Związek zapowiada strajk generalny. ZUS: „Nie ma żadnego zagrożenia"
27 czerwca szykuje się strajk generalny w Zakładzie Ubezpieczeń Społecznych - taką decyzję ogłosił Związek Zawodowy Związkowa Alternatywa w ZUS. - Kolejny raz straszą obywateli i rozpowszechniają nieprawdziwe informacje - komentuje rzecznik ZUS.
Według zapowiedzi strajk ma być bezterminowy i objąć cały kraj. Związkowcy domagają się wzrostu wynagrodzeń, przywrócenia szefowej Związkowej Alternatywy do pracy i dymisji prezes ZUS Gertrudy Uścińskiej. Przekazali też, że bezpośrednią przyczyną decyzji o akcji strajkowej było zwolnienie dyscyplinarne liderki Związkowej Alternatywy w ZUS i zarazem głównej negocjatorki w sporze zbiorowym, Ilony Garczyńskiej.
Rzecznik ZUS w oświadczeniu zapewnił, że „dzięki ogromnemu zaangażowaniu pracowników ZUS realizował, realizuje i będzie realizować wszelkie zadania ustawowe związane z wypłatą emerytur i innych świadczeń, w tym pozostałych na rzecz rodziny, w szczególności 500 plus. Zaznaczył, że przedstawiciele Związkowej Alternatywy rozpowszechniają nieprawdziwe informacje na temat ZUS. - Alternatywa to jeden z najmniejszych związków zawodowych w ZUS. Skupia bowiem niewiele ponad 160 członków. Dla porównania w ZUS pracuje ponad 40 tys. pracowników. Przyjęcie dziś tezy tegoż związku to tak, jakby na podstawie informacji jednego dziennikarza powiedzieć, że redakcja kończy swoją działalność - oświadczył Żebrowski.
Jak podkreślił, „tworzenie przez tę jedną organizację związkową fałszywego stanu zagrożenia, wywoływanie negatywnych emocji, próby manipulowania opinią publiczną jest nie do zaakceptowania". - Związek kolejny raz straszy obywateli i rozpowszechnia nieprawdziwe informacje - dodał rzecznik.

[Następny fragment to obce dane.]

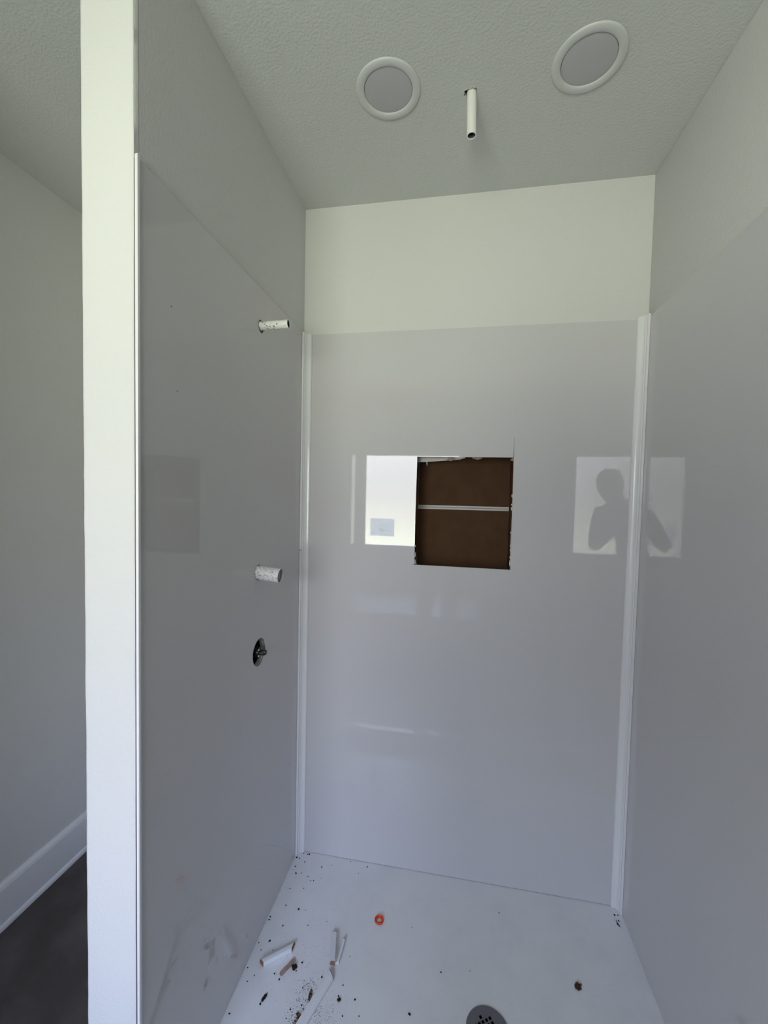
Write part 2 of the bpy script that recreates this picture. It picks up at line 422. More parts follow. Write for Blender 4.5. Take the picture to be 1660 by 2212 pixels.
add_plate(bm, rect(-LF + 0.0058, ZB, -TP - 0.001, HP), left_holes, lambda u, v: Vector((TP, u, v)), Vector((-0.0029, 0, 0)))
pl = tag(fin('shower_surround', bm, M_PANEL), 'glossy white left panel with pipe stubs and valve hole', 'shower wall')
for y, z in ((-0.7259, 1.7787), (-0.7078, 1.6193)):
    lathe('pin_hole', [(0.0013, 0.0), (0.0011, 0.0003)], (TP, y, z), M_DARK, pl, 'X', 10, cap1=True)
bm = bmesh.new()
add_box(bm, (W - TP, -LF + 0.004, ZB), (W - 0.0004, -TP - 0.001, HP))
pr = tag(fin('shower_surround', bm, M_PANEL), 'glossy white right wall panel at the picture edge', 'shower wall')

# corner cove mouldings and the edge strip on the partition
def cove(name, sx, x0, ztop):
    prof = [(0.0004, -0.0064), (0.0004, -0.0342), (0.0010, -0.0350), (0.0064, -0.0350), (0.0073, -0.0342), (0.0073, -0.0262), (0.0092, -0.0250)]
    n = 7
    for i in range(1, n + 1):      # concave quarter between the two legs
        a = math.pi / 2 * i / n
        prof.append((0.0255 - 0.0160 * math.cos(a), -0.0250 + 0.0118 * math.sin(a)))
    prof += [(0.0270, -0.0118), (0.0283, -0.0095), (0.0283, -0.0064)]
    bm = bmesh.new()
    f0 = lambda u, v: Vector((x0 + sx * u, v, ZP + 0.001)); f1 = lambda u, v: Vector((x0 + sx * u, v, ztop))
    add_prism(bm, prof, f0, f1)
    return struct(fin(name, bm, M_TRIM, angle=30))
t1 = cove('trim_1', 1, TP, HP + 0.001); t1['label'] = 'white cove strip in the left rear shower corner'
t2 = cove('trim_2', -1, W - TP, HP + 0.007); t2['label'] = 'white cove strip in the right rear shower corner'
bm = bmesh.new()
edge = [(-LF - 0.0005, ZP + .002), (-LF + 0.0055, ZP + .002), (-LF + 0.0055, HP + .005), (-LF + .004, HP + .0065), (-LF + 0.001, HP + .0065), (-LF - .0005, HP + .005)]
add_prism(bm, edge, lambda u, v: Vector((0.0030, u, v)), lambda u, v: Vector((0.0086, u, v)))
bmesh.ops.bevel(bm, geom=[e for e in bm.edges if abs((e.verts[0].co - e.verts[1].co).z) > 1], offset=0.0012, segments=2, affect='EDGES')
t3 = struct(fin('trim_3', bm, M_TRIM, angle=40)); t3['label'] = 'white rounded edge strip along the partition end'
box('gap_shade_strip', (0.0001, -LF + 0.0016, ZP + .01), (0.0029, -LF + 0.0056, HP), M_GAP_SHADE, t3)  # dark strip stands in for the shade in the gap behind the trim
bm = bmesh.new()
add_prism(bm, edge, lambda u, v: Vector((W - .0022, u, v)), lambda u, v: Vector((W - 0.0092, u, v)))
t4 = struct(fin('trim_4', bm, M_TRIM)); t4['label'] = 'white edge strip on the right shower panel'
lathe('nail_hole', [(0.0018, 0.0), (0.0015, -0.0003)], (TP + .004, -0.035, 1.212), M_DARK, t1, 'Y', 10, cap1=True)

# ------------------------------------------------------------------ shower pan with raised front curb
pan = thing('shower_pan', 'white acrylic shower pan strewn with construction dirt', 'shower pan', (W / 2, -0.40, 0.0))
DR = (0.685, -0.427)
bm = bmesh.new()
add_plate(bm, rect(0.0006, -0.745, W - 0.0006, -0.0005), [circ(*DR, 0.050, 40)], lambda u, v: Vector((u, v, ZP)), Vector((0, 0, -0.03)))
fin('pan_floor', bm, M_PAN, pan)
bm = bmesh.new()
cp = [(-0.7445, 0.001), (-0.7445, ZP), (-0.747, ZP + .030), (-0.749, 0.112), (-0.752, 0.1185), (-0.758, 0.1215), (-0.826, 0.1225), (-0.832, 0.1200), (-0.835, 0.114), (-0.836, 0.001)]
add_prism(bm, cp, lambda u, v: Vector((0.010, u, v)), lambda u, v: Vector((W - 0.010, u, v)))
fin('curb', bm, M_CURB, pan, angle=25)

# drain
dr = thing('shower_drain', 'round grey drain grate with square holes in the pan', 'drain', (DR[0], DR[1], ZP))
sq = []
c30, s30 = math.cos(0.55), math.sin(0.55)
for i in range(-3, 4):
    for j in range(-3, 4):
        cx, cy = i * 0.0108, j * 0.0108
        if cx * cx + cy * cy < 0.0335 ** 2:
            h = 0.0039
            sq.append([(DR[0] + (cx + dx) * c30 - (cy + dy) * s30, DR[1] + (cx + dx) * s30 + (cy + dy) * c30) for dx, dy in ((-h, -h), (h, -h), (h, h), (-h, h))])
bm = bmesh.new()
add_plate(bm, circ(*DR, 0.0555, 64), sq, lambda u, v: Vector((u, v, ZP + 0.0004)), Vector((0, 0, 0.0026)))
fin('grate', bm, M_DRAIN, dr)
lathe('drain_body', [(0.0485, -0.001), (0.0485, -0.028), (0.001, -0.029)], (DR[0], DR[1], ZP), M_DARK, dr, cap1=True)

# ------------------------------------------------------------------ ceiling lights (off) and pipe stub
for k, (x, y) in enumerate(LIGHTS):
    lt = thing('recessed_light', ['round white recessed ceiling light nearer the left shower wall', 'round white recessed ceiling light nearer the right shower wall'][k], 'ceiling light', (x, y, H - 0.008), 'recessed lights in the shower ceiling')
    lathe('trim_ring', [(0.0815, -0.0003), (0.0808, -0.0024), (0.0780, -0.0040), (0.0700, -0.0046), (0.0640, -0.0040), (0.0610, -0.0022), (0.0600, 0.0040), (0.0650, 0.0060), (0.0655, -0.0003)], (x, y, H), M_RING, lt, n=64, close=True, angle=50)
    lathe('lens', [(0.0003, -0.0045), (0.020, -0.0042), (0.040, -0.0034), (0.055, -0.0022), (0.0597, -0.0012), (0.0597, 0.0050)], (x, y, H), M_LENS, lt, n=64, cap0=True, cap1=True)

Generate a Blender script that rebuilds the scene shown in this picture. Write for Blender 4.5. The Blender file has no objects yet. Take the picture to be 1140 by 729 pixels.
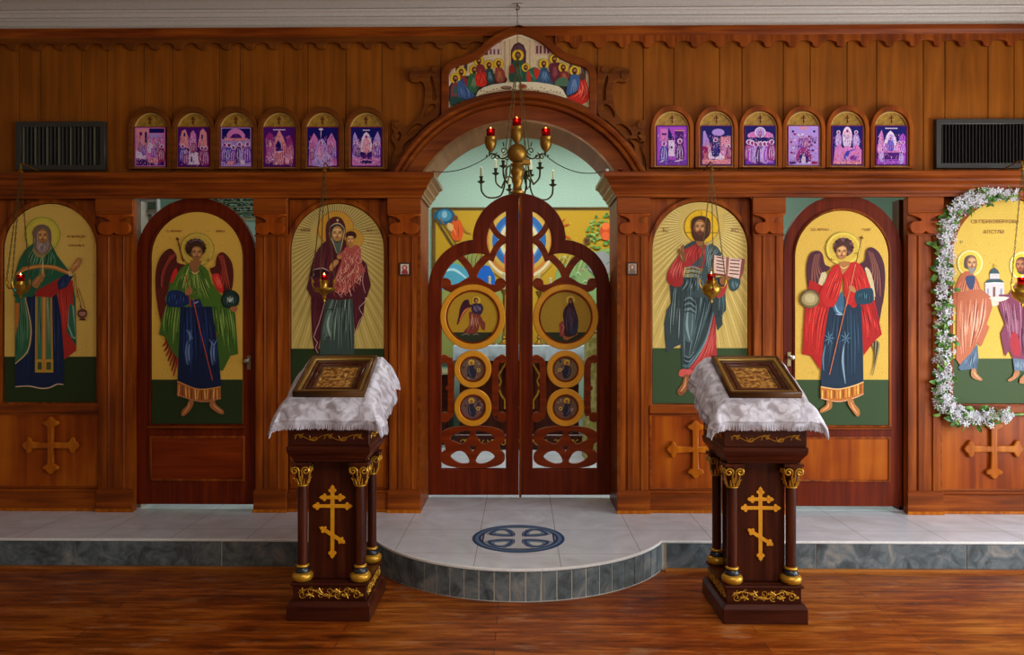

Zapewnił, że ZUS na bieżąco wypłaca środki z programu 500 plus. - Co istotne, nowymi świadczeniami dla rodzin, w tym 500 plus, nie zajmują się pracownicy obsługujący emerytury, renty czy zasiłki, ani pracownicy z obszaru składek, audytu, orzecznictwa lekarskiego czy administracji. Pracownikom tych wszystkich obszarów ZUS nie przybyło pracy z tytułu nowych, wysoce zautomatyzowanych zadań - zaznaczył Żebrowski.
Jak wskazał, obsługa 500 plus i RKO to zadanie Centrum Obsługi Świadczeń dla Rodzin. - Centrum powstało, aby realizować dodatkowe zadania, w tym RKO. Ze względu na to, że wnioski są elektroniczne, zdecydowana większość z nich obsługiwana jest bez udziału człowieka – przez specjalną aplikację. Obecnie pracuje tam około 90 osób - podał rzecznik.
Odnosząc się do zwolnienia Ilony Garczyńskiej, rzecznik ZUS przekazał, że w opinii pracodawcy, wielokrotnie naruszyła ona podstawowe obowiązki pracownicze. - Wielokrotnie mijała się z prawdą i rozpowszechniała nieprawdziwe informacje. Zakład Ubezpieczeń Społecznych uznaje za niedopuszczalne jej wypowiedzi jako pracownika ZUS, szkalujące dobre imię Zakładu, jego kierownictwa, związków zawodowych i pozostałych pracowników - przekazał Żebrowski.